Oui, l’ombre du grand-père y flotte toujours. J’ai beaucoup aimé écrire ce passage.
J’aimerais qu’on parle du plaisir d’écrire. Ça vient d’où ?
D’abord du plaisir de lire. Je suis une grande lectrice depuis que je suis toute petite, et l’envie d’écrire est venue en même temps. J’ai accumulé les chapitres un, mais n’ai pas trouvé le temps d’écrire, sauf depuis une dizaine d’années. Ma mère était une grande lectrice, durant la sieste, on lisait ensemble.
Un besoin de s’identifier au personnage ?
Non, mais il faut savoir se mettre dans la peau du personnage, avoir douze ans, puis la réplique suivante, quarante-cinq. C’est compliqué. D’où l’intérêt d’avoir des relecteurs. Si l’ado parle comme un adulte, il me le signale.
Un genre de lecture préférée ?
Non, je lis de tout, sauf de l’horreur.
Ça prend combien de temps d’écrire un livre ?

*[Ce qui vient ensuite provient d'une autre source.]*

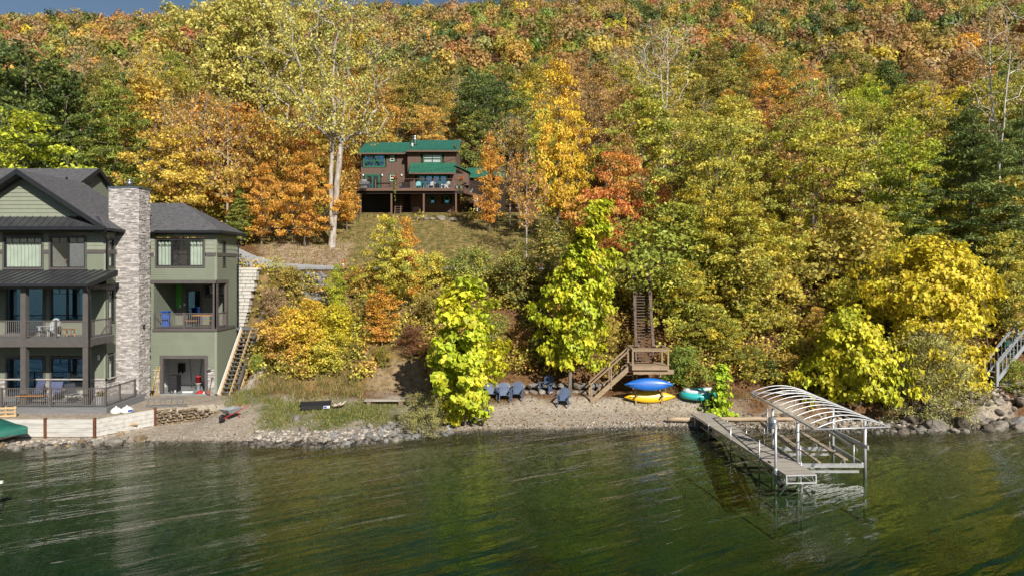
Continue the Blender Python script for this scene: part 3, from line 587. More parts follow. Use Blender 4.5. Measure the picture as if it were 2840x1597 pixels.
# --- bank shrubs
B_ = 'shrubs on the bank below the road'
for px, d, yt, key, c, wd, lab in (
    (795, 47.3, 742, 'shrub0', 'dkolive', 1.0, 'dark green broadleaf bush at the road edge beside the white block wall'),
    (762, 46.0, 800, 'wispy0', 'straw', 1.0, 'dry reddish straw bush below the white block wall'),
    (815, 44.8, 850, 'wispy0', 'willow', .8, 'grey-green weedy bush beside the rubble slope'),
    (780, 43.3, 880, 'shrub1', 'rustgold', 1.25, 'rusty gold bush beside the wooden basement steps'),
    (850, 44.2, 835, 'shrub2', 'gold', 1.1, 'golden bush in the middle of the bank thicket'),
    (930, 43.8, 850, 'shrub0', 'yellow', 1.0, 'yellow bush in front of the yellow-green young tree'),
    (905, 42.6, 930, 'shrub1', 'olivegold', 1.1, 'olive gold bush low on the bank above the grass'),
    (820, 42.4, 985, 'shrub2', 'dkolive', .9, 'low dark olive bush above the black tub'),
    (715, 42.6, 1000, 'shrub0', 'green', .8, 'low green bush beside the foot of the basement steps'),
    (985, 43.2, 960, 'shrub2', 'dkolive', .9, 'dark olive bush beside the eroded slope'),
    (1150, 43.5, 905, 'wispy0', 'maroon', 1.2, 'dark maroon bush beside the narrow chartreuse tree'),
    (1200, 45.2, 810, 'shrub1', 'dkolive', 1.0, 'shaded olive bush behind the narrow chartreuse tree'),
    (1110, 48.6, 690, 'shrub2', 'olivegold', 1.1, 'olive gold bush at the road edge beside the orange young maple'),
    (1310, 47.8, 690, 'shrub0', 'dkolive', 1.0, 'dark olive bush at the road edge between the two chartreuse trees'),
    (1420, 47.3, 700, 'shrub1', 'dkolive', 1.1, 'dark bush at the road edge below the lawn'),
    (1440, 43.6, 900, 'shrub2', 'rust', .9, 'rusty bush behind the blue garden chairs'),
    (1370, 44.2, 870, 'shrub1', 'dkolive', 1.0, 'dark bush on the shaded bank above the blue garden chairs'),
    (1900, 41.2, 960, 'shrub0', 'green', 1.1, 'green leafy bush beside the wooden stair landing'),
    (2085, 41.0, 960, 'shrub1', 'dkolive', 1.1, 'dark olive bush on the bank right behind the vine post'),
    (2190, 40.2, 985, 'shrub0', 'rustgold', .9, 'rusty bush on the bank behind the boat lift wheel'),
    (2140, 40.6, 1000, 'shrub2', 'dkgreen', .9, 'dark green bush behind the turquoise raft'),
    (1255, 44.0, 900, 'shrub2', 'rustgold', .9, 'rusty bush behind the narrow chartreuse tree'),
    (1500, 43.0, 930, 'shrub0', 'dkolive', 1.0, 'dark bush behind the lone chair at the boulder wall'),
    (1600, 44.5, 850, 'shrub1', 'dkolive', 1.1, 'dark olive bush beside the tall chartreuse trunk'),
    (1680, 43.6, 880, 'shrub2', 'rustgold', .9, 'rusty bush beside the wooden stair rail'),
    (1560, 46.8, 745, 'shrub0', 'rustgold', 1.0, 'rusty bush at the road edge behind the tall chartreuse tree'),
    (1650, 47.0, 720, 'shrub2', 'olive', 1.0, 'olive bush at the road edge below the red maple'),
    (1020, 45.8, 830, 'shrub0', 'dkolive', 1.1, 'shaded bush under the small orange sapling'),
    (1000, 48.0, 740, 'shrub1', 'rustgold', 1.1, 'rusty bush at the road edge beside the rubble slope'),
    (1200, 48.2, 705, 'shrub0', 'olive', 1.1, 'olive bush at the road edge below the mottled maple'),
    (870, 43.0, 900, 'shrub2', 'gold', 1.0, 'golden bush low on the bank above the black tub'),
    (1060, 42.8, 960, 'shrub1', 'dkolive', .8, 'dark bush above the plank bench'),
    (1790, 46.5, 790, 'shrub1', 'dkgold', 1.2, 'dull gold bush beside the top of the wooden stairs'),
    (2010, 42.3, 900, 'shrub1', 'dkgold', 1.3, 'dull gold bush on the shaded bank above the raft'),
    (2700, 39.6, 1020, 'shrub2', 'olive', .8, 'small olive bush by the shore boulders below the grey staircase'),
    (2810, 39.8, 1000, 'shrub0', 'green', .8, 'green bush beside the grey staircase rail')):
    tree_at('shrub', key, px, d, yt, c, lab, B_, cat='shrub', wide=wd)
ORD = ['first', 'second', 'third', 'fourth', 'fifth', 'sixth', 'seventh', 'eighth', 'ninth', 'tenth', 'eleventh', 'twelfth', 'thirteenth', 'fourteenth', 'fifteenth', 'sixteenth', 'seventeenth', 'eighteenth', 'nineteenth', 'twentieth']
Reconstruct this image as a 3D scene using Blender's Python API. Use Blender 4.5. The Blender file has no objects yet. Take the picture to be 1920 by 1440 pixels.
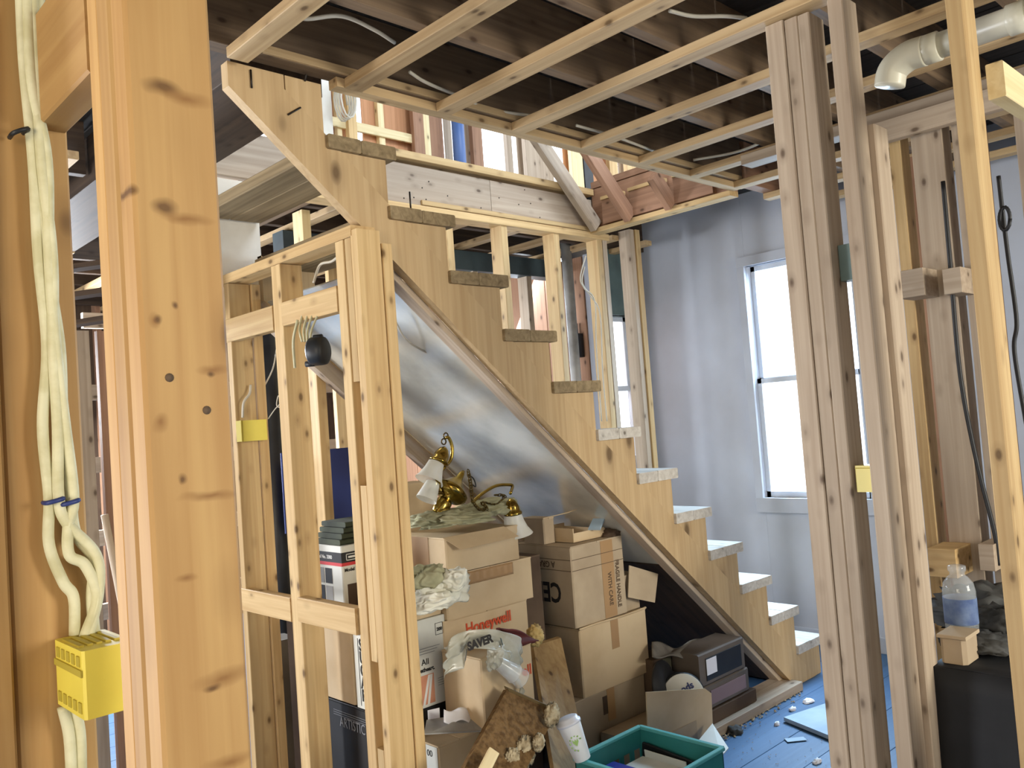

Pour ces deux tomes, un an d’écriture et un an de corrections. Je publie des chapitres qu’on me relit au fur et à mesure, avec parfois des changements importants. Par exemple, celui-ci, je l’avais commencé à la première personne, du point de vue de Charlène, mais comme je désirais raconter la vie de plusieurs personnages, ça me posait des soucis. Certains détails ne pouvaient pas être connus de ma protagoniste. Le point de vue omniscient réglait le problème. Donc, j’ai dû réécrire l’ensemble, et changer toute la perspective.